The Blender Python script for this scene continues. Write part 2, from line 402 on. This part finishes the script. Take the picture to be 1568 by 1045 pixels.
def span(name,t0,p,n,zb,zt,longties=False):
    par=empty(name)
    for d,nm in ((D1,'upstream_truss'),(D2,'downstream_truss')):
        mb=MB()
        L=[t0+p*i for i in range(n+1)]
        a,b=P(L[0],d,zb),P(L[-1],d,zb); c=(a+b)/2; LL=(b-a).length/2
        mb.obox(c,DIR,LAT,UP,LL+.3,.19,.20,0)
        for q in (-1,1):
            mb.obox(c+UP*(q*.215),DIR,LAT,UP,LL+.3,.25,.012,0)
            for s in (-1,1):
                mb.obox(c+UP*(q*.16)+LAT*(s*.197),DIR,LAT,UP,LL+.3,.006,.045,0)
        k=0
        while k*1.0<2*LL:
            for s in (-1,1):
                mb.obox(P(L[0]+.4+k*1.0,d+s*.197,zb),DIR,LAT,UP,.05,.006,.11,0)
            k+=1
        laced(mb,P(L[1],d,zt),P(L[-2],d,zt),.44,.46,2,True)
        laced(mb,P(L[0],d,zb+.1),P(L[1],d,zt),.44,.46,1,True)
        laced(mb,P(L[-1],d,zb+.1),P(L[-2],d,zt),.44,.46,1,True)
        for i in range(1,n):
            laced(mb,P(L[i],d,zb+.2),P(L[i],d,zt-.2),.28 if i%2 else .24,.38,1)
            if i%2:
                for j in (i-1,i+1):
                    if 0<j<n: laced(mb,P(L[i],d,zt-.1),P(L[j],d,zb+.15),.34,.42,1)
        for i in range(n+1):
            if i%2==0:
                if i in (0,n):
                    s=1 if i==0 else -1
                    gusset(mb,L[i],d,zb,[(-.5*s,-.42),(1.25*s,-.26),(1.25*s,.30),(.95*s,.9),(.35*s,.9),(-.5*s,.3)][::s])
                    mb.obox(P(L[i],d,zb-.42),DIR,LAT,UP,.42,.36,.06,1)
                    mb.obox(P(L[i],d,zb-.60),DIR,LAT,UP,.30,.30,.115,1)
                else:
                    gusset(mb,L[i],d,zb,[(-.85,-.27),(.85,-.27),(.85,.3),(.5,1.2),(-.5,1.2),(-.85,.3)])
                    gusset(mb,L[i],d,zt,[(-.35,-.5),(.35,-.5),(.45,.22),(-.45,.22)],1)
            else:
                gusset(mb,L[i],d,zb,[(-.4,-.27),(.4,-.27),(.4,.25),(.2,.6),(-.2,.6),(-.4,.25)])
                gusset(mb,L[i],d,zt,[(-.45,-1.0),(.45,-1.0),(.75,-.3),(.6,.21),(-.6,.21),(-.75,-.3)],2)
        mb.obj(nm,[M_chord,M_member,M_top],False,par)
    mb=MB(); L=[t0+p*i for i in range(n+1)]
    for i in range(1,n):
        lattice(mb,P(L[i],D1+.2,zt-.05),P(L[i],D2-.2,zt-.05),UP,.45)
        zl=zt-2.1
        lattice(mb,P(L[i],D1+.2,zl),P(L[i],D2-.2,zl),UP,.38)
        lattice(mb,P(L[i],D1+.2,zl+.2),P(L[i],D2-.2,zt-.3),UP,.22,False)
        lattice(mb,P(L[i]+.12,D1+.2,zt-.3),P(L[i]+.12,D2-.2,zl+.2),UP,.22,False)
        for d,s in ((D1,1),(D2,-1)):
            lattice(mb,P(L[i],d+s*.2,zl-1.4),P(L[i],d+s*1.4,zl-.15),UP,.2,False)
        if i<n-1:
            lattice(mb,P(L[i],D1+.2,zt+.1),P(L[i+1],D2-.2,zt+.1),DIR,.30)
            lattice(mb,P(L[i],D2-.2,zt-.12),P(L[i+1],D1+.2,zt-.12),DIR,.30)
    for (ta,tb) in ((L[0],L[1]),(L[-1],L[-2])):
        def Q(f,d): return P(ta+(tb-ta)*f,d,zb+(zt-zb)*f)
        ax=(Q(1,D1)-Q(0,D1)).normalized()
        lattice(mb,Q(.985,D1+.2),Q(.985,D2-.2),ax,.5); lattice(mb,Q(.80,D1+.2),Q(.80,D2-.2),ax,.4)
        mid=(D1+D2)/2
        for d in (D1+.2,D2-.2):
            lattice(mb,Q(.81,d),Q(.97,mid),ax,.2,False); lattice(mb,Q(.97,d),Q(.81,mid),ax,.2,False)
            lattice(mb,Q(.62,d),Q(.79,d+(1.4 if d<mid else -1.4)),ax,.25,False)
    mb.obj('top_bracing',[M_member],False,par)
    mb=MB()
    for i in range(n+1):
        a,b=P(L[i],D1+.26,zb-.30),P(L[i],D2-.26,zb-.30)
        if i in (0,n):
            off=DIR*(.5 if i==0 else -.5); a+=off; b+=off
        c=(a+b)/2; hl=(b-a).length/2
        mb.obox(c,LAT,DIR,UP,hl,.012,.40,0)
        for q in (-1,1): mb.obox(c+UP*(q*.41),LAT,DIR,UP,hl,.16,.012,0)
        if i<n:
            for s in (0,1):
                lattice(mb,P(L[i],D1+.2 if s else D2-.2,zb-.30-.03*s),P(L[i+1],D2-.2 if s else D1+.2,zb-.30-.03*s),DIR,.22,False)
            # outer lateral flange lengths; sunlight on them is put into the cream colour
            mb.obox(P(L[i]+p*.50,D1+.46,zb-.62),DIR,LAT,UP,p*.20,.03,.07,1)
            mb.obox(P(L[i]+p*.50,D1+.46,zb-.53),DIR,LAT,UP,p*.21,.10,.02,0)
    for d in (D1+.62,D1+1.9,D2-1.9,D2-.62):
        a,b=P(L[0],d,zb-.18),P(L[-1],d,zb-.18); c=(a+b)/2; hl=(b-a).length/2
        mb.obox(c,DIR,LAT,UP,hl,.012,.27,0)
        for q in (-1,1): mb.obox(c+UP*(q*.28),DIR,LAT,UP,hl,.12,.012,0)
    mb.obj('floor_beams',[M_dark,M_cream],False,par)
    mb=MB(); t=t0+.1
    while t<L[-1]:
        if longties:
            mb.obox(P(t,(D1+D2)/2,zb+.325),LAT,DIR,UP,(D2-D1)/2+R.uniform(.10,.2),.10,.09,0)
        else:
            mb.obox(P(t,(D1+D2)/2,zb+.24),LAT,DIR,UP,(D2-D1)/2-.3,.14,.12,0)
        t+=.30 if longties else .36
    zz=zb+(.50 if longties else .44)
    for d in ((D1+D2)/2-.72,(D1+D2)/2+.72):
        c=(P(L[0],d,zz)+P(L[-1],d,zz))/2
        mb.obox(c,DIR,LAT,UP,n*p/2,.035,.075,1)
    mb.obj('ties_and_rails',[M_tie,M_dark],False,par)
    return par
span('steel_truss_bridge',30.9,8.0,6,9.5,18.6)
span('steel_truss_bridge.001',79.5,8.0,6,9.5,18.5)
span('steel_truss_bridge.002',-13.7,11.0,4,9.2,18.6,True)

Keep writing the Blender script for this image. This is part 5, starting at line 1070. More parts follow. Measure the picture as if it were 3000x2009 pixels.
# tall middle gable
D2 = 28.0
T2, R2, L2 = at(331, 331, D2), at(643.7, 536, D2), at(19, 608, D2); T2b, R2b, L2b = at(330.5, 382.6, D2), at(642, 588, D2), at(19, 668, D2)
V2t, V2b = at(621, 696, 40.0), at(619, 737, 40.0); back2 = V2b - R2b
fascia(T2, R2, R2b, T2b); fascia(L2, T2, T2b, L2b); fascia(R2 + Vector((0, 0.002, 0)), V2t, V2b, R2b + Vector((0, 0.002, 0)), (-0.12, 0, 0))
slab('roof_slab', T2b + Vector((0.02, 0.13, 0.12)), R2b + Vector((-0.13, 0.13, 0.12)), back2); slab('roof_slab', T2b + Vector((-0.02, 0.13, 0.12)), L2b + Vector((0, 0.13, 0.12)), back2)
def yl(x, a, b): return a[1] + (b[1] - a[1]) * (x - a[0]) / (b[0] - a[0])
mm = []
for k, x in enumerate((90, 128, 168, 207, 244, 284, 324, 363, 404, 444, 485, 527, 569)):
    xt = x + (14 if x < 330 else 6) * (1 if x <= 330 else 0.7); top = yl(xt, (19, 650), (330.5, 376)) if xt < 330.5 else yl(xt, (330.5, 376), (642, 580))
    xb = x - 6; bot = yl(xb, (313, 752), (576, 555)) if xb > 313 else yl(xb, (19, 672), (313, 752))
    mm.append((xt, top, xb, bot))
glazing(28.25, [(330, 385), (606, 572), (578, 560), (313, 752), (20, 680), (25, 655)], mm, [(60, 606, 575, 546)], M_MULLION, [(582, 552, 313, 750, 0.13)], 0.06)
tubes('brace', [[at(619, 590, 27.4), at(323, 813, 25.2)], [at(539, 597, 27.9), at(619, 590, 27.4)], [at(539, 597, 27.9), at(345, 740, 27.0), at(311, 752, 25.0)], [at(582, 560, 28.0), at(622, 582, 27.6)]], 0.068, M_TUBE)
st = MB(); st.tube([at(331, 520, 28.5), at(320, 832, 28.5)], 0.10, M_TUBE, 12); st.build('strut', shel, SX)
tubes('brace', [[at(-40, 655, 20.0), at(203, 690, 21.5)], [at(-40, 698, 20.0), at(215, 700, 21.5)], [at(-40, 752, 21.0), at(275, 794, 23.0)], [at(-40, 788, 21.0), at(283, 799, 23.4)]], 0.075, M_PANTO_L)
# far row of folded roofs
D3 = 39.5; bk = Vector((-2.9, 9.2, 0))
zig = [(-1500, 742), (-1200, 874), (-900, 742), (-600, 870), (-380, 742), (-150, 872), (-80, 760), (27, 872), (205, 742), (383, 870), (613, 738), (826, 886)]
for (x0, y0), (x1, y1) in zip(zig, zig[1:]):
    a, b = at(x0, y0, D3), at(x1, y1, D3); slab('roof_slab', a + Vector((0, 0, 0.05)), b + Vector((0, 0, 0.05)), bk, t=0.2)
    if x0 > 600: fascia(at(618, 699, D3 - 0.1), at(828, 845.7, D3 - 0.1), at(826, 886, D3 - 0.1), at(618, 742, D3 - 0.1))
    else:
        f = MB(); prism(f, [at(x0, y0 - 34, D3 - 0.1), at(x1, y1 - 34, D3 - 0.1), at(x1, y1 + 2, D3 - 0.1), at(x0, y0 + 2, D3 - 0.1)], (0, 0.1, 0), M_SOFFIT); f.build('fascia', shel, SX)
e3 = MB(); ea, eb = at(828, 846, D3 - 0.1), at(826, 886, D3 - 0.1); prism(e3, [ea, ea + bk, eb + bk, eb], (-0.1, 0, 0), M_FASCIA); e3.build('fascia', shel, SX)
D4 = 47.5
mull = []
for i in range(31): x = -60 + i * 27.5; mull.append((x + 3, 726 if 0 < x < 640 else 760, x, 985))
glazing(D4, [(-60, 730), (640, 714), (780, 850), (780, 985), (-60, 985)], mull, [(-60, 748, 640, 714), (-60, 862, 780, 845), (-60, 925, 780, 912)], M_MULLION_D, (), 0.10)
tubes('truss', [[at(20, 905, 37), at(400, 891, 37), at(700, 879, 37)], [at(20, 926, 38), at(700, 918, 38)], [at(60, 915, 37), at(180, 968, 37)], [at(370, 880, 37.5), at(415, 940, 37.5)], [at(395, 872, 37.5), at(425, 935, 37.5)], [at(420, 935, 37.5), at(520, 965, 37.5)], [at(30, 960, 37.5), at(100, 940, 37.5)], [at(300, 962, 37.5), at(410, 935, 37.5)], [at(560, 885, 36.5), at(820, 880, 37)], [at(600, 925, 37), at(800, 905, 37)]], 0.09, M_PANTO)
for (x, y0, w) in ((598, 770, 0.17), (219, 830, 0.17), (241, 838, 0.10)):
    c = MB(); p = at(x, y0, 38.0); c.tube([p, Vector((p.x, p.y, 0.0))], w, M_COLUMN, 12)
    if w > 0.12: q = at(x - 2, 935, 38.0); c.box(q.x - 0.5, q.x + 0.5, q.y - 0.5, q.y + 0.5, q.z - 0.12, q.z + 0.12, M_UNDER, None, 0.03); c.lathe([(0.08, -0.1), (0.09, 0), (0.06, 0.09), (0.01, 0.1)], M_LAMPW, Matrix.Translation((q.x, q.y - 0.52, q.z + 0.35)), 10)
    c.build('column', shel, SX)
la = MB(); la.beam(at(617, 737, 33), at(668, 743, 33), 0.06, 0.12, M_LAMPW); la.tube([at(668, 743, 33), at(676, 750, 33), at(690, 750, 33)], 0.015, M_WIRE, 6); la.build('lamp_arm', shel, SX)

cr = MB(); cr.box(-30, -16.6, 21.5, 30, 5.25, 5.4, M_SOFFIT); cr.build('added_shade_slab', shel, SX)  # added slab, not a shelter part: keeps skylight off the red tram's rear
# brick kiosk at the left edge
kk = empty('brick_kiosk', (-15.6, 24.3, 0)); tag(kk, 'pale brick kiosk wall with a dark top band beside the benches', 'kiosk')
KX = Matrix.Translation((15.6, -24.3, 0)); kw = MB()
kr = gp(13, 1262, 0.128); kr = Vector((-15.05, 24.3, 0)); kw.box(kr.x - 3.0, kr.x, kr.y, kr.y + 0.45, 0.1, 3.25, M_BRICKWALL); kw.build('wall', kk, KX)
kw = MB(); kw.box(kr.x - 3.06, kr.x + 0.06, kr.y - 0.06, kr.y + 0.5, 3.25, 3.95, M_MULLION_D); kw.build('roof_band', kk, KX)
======
Your objective: Write out exactly the lines running from the line containing "f = MB(); prism(f, [at(x0, y0" to the line containing "la.build('lamp_arm', shel, SX)", with both of those lines included.

Exercise answer:
        f = MB(); prism(f, [at(x0, y0 - 34, D3 - 0.1), at(x1, y1 - 34, D3 - 0.1), at(x1, y1 + 2, D3 - 0.1), at(x0, y0 + 2, D3 - 0.1)], (0, 0.1, 0), M_SOFFIT); f.build('fascia', shel, SX)
e3 = MB(); ea, eb = at(828, 846, D3 - 0.1), at(826, 886, D3 - 0.1); prism(e3, [ea, ea + bk, eb + bk, eb], (-0.1, 0, 0), M_FASCIA); e3.build('fascia', shel, SX)
D4 = 47.5
mull = []
for i in range(31): x = -60 + i * 27.5; mull.append((x + 3, 726 if 0 < x < 640 else 760, x, 985))
glazing(D4, [(-60, 730), (640, 714), (780, 850), (780, 985), (-60, 985)], mull, [(-60, 748, 640, 714), (-60, 862, 780, 845), (-60, 925, 780, 912)], M_MULLION_D, (), 0.10)
tubes('truss', [[at(20, 905, 37), at(400, 891, 37), at(700, 879, 37)], [at(20, 926, 38), at(700, 918, 38)], [at(60, 915, 37), at(180, 968, 37)], [at(370, 880, 37.5), at(415, 940, 37.5)], [at(395, 872, 37.5), at(425, 935, 37.5)], [at(420, 935, 37.5), at(520, 965, 37.5)], [at(30, 960, 37.5), at(100, 940, 37.5)], [at(300, 962, 37.5), at(410, 935, 37.5)], [at(560, 885, 36.5), at(820, 880, 37)], [at(600, 925, 37), at(800, 905, 37)]], 0.09, M_PANTO)
for (x, y0, w) in ((598, 770, 0.17), (219, 830, 0.17), (241, 838, 0.10)):
    c = MB(); p = at(x, y0, 38.0); c.tube([p, Vector((p.x, p.y, 0.0))], w, M_COLUMN, 12)
    if w > 0.12: q = at(x - 2, 935, 38.0); c.box(q.x - 0.5, q.x + 0.5, q.y - 0.5, q.y + 0.5, q.z - 0.12, q.z + 0.12, M_UNDER, None, 0.03); c.lathe([(0.08, -0.1), (0.09, 0), (0.06, 0.09), (0.01, 0.1)], M_LAMPW, Matrix.Translation((q.x, q.y - 0.52, q.z + 0.35)), 10)
    c.build('column', shel, SX)
la = MB(); la.beam(at(617, 737, 33), at(668, 743, 33), 0.06, 0.12, M_LAMPW); la.tube([at(668, 743, 33), at(676, 750, 33), at(690, 750, 33)], 0.015, M_WIRE, 6); la.build('lamp_arm', shel, SX)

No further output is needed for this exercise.